GH¢1.3 billion second tier pension transferred into custodian accounts — Labour Minister

Ignatius Baffour Awuah, Employment and Labour Relations Minister

The government has transferred an amount of GH¢1.3 billion of the second tier pension contributions of public sector workers which were held in a temporary account into custodian accounts of five registered public sector pension schemes.

The five are the Ghana Education Occupational Pension Scheme, Judiciary Services Occupational Pension Scheme, Hedge Master Trust Occupational Pension Scheme and the Public Sector Workers Employees’ Pension Scheme.

The move is to facilitate the smooth payment of contributions of second tier pensioners who wish to withdraw their contributions from January 2020, as permitted under the Pensions Law.

The Minister of Employment and Labour Relations, Mr Ignatius Baffour Awuah, who announced this when he took his turn at the Meet-the-Press series in Accra yesterday, said the second tier pension contributions were held in a Temporary Pensions Fund Account (TPFA).

Pensions Act

Following the passage of the National Pensions Act, 2008 (Act 766) which took effect in 2010, a three-tier pension scheme was introduced.
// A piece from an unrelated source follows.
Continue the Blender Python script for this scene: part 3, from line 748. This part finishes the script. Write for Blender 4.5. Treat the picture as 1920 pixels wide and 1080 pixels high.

The first and second tiers are mandatory, while the third is voluntary.

Act 766 also makes provisions for employers to make direct contributions of 13 per cent for and on behalf of their employees, while employees contribute 5.5 per cent of their basic salaries, totalling 18.5 per cent of the basic salaries as contribution to the scheme.

Data cleaning

Mr Baffour Awuah said the government was also supporting the development of a comprehensive data to ensure the smooth disbursement of the funds to contributors.

The data will facilitate the matching of the funds of contributors to make way for the payment of the second tier pension funds whose maturity starts from next year.

During the 2019 May Day celebration, which was on the theme: “Sustainable pensions for all; the role of social partners,” President Nana Addo Dankwa Akufo-Addo gave a directive for the resolution of all pensions and pension-related matters raised by organised labour.

Mr Baffour Awuah said stakeholder discussions were also ongoing to establish specific pension schemes for various units within the informal economy.

Some of the groups, he said, included farmers, fishermen, market women and traders, drivers, spare parts dealers and artisans comprising masons, welders, tailors and hairdressers.

Unemployment

Unemployment rate in Ghana, the minister said, had reduced from 11.9 per cent in 2015 to 7.1 per cent in 2019, according to the Ghana Living Standards Survey (GLSS) conducted in 2015 and in 2019.

He attributed the low unemployment rate to the government’s flagship policies, programmes and interventions which put job creation at the centre of national development.

“These interventions resulted in the creation of 611,397 new jobs in the formal sector, including 343,458 jobs in ministries, departments and agencies (MDAs) and the rest in the formal private sector.

Planting for Food and Jobs (PFJ) programme, according to the minister, provided 1,593,000 people with jobs.

According to him, there had been a relatively stable and peaceful industrial atmosphere for the past two years, for which he commended the leadership of labour unions, employers and workers for their tolerance in handling labour disputes.

Background

The pension reform in Ghana was in response to agitations from organised labour and pensioners on the inequalities in retirement benefits among public sector workers, as well as inefficiencies in the then existing system, where the Social Security and National Insurance Trust (SSNIT) was the sole quasi-state pension manager.

Under the Act, the second pension scheme is to be privately managed, but since the National Pensions Regulatory Authority (NPRA) was yet to license a private fund manager, the government held the contributions in a temporary account with the Bank of Ghana (BoG).

In line with the provisions of the pensions law,however, the government was expected to transfer the funds to the registered independent schemes’ accounts 90 days after their registration and licensing, but since 2010, public sector workers have been waiting for this to happen.